Zur Gattung gehört selbstredend ein tragisches Element, verkörpert durch Kurrubi, dem reinen, gottesnahen Elfenwesen, das nichts von „Humanität“ hören will, sondern den Menschen vormacht, wie´s geht- das Lieben. Oder besser: Gehen sollte. Großartig, wie Angelina Tsoukalas das Leid an der Borniertheit, der Liebesunfähigkeit der Menschen lebendig werden lässt. Das ist dann endgültig mehr als „seriöses Handwerk“; es ist Schauspielkunst.
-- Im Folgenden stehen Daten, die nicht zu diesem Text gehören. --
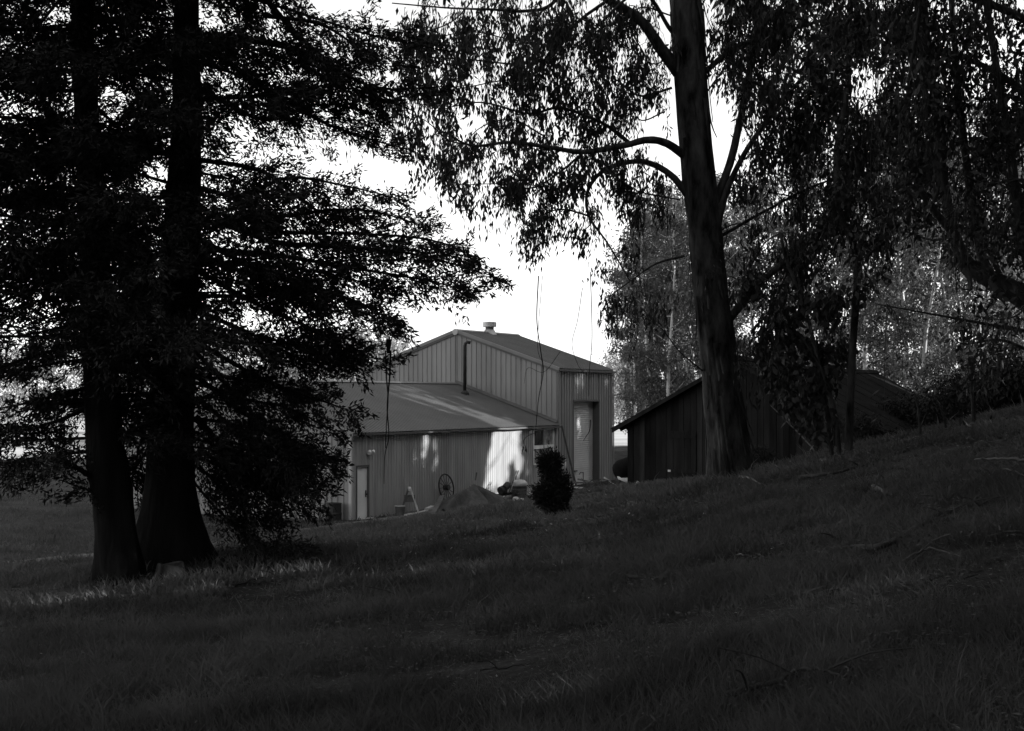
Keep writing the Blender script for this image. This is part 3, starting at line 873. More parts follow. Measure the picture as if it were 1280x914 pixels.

Der Stückbrief listet 25 Darsteller/innen auf. Sie alle waren in weiteren anspruchsvollen Funktionen gefragt, um aus einer Projektidee zwei Veranstaltungsabende werden zu lassen: Als Bühnenarbeiter, Requisiteure, Techniker, Souffleusen, Maskenbildner. Den Gesamtüberblick behielt wie immer Stefan-Georg Schnorr, der seine Truppe vor dem Hintergrund bescheidener schulischer Bedingungen zu Höchstleistungen führte. Dass auch das Publikum das so sah, belegte der lang anhaltende Schlussapplaus. Ganz herzlichen Dank dem Regisseur und dem Kurs für diese (mal wieder) großartige Bereicherung des BvS-Schullebens.